Ainsi, nous aborderons un bel homme afro-américain dans la soixantaine, qui travaille dans la station où nous sommes descendus. Mathilde et Philippe, déterminés, essaient toujours de concevoir comment démêler le spaghetti sur le plan. De mon côté, je me dirige d’un pas alerte vers l’employé et lui explique que nous sommes Montréalais ascendants perdus. Mes amis les amoureux se sont approchés. L’homme nous montre sur le plan, le plus clairement et le plus gentiment du monde, comment nous rendre à destination.

Puis, il nous demande abruptement si nous connaissons la Chine. D’abord étonnés, nous comprenons rapidement qu’adolescent, il avait échangé des lettres avec une demoiselle francophone qui habitait Lachine et qu’il avait été totalement séduit pas sa correspondante. «Her name was Caroline», dit-il, les yeux suspendus à ce moment lointain.

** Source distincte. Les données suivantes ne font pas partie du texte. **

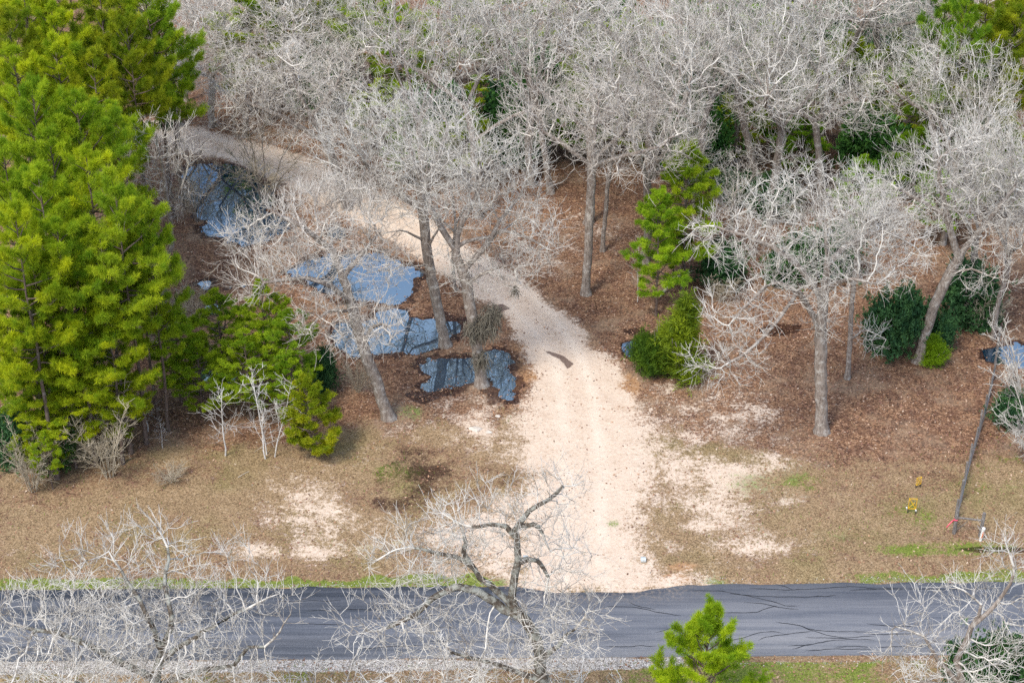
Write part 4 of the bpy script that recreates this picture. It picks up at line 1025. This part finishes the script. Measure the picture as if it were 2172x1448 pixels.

Il s’était rendu à Montréal, un été dans les années 1960. Ils avaient passé ensemble des moments, de toute évidence, inoubliables. Mathilde lui demande s’il n’a jamais cherché à la revoir. L’homme se tortille dans sa timidité. Il y a pensé. Souvent. Il n’a pas osé. Jamais.

Il nous sourit. Dans ce sourire à la fois lumineux et mélancolique, nous avons tous les trois senti que, ce soir, demain peut-être, il tenterait de la retrouver. Et devant ce sentiment qui a survécu aussi longtemps, se rendre en Chine, même en métro, semble soudainement possible.